If you want to see how we do it (we use an interpolation of table data for the real gas compressibility of O2, N2 and He), have a look at https://github.com/Subsurface-divelog/subsurface/blob/master/core/gas-model.c
Have always enjoyed reading your posts when I come across them, as I also come from a physics background.
Purely curious since you linked to it, can you explain the addition of “0.001” from the code, it’s the only part I haven’t been able to make sense of in calculating the compressibility:
/* The 0.001 is because we did the linear mixing using the raw permille gas values. */
return Z * 0.001 + 1.0;
That is easily explained: the values of o2 and he are integers between 0 and 1000 (so we can store them als integers rather than doubles) and thus to get the actual fraction you have to divide by 1000 in lines 61ff.
BTW, the file has now become a C++ file and you can find it as https://github.com/subsurface/subsurface/blob/master/core/gas-model.cpp
Thanks for the great content! I have a quick question on this particular topic. If Z = 1.0326, shouldn’t the amount of gas in the cylinder be actually greater than what is predicted by the ideal gas calculation? In other words, shouldn’t the amount of gas be that of an ideal gas at (1 + 3%) 200 bar = 206 bar? I might be missing something here, but if gas is more compressible than an ideal gas, which is implied by Z>1, shouldn’t we be able to pump more of it into the cylinder for a given pressure? Thanks again.
I agree that from the name that would be the suggestion. But let me quote from the Subsurface source code (file gas-model.c):
/*
* Z = pV/nRT
*
So a value of Z>1 means that for the same amount of gas (n) at fixed pressure (p ) you end up with a larger volume (V), i.e. you compressed it less.

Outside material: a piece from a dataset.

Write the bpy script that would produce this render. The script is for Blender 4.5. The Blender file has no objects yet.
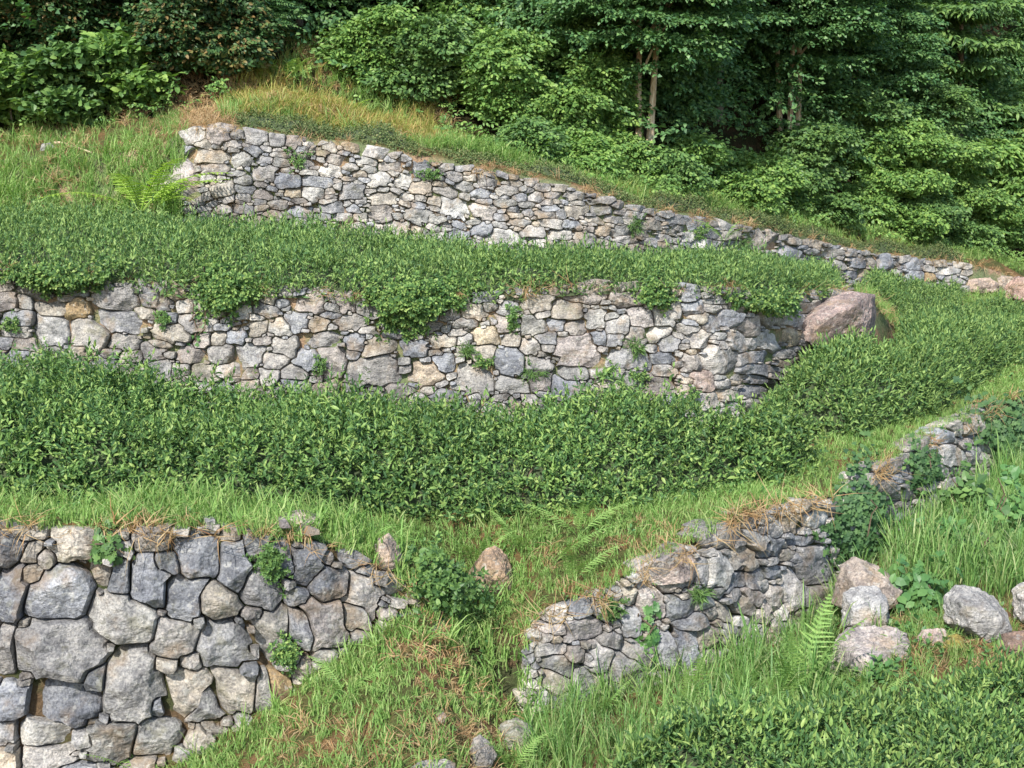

Thanks for the prompt reply and clarification. I understand that for a given cylinder volume at a given pressure, Z>1 would result in a lower n value, i.e. fewer gas molecules in the cylinder compared to an ideal gas. However, I still wonder if that necessarily translates to a shortage when it comes to the quantity of interest since a diver ultimately cares about having a tidal volume of gas available, not so much about how many molecules go into producing it. In other words, while having fewer gas molecules in a cylinder certainly seems like a disadvantage, a gas with Z>1 would be in the same time more ‘efficient’ than an ideal gas at producing the volumes a diver needs by the virtue of its greater molar volume. Does that make sense?
I think you forget that you don’t breath gas at the cylinder pressure but at ambient pressure. And the volume you get out after the regulator reduced the pressure is proportional to n, not to the volume it occupied in the cylinder.
I was aware of that. My mistake was that I assumed that Z would remain higher than unity even when gas is decompressed, in which case we would still get more volume out of a given n, even at ambient pressure.